TG: The onus is not on the readers. The onus is on publishers and prize committees and all the other forces that determine which books remain visible over time. Often a lot of these books received excellent reviews. They attracted a readership, they were admired by writers. But what they didn’t receive was sustained attention. It wasn’t continuously taught, reprinted, discussed or championed in a way that allows other books to remain part of the broader conversation. There are a number of reasons for that, but sometimes it’s just that it’s ahead of its time. Sometimes it falls between categories. Sometimes the industry just doesn’t really know what to do with it. Publishing is incredibly homogenous, and at times the books that get priority are the ones in which institution leaders see themselves in. Even though I think all these books are universal, I do think that’s a factor too. So it’s quite nice to be able to contribute to the literary ecosystem in this way.
SJ: Can you tell me a little bit about the design? They’re so striking.
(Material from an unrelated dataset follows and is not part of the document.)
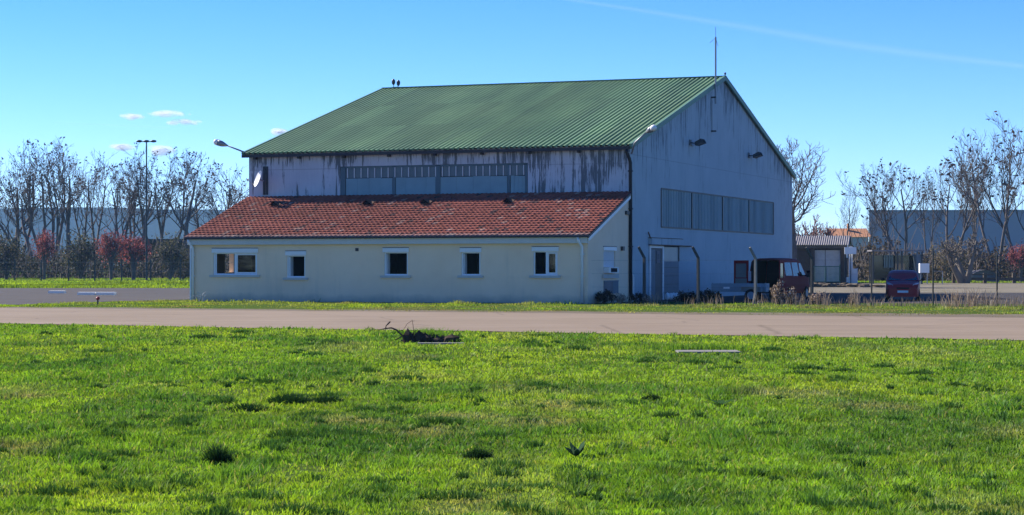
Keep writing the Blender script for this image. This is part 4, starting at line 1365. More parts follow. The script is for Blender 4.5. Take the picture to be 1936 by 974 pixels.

TG: I want readers to spot an Outsider Editions book across a bookstore and immediately understand that it belongs to the same family. We elected to go with a paperback format because paperbacks just feel more democratic: the price point is lower so people have more access to them, and they’re also books that you can just read on a train or carry in your backpack or lend to a friend or leave behind at a cafe or a party. These books all have a very sort of minimal look because we didn’t wanna overwhelm the story. And then there’s the French flap, because if you can use a French flap, use a French flap.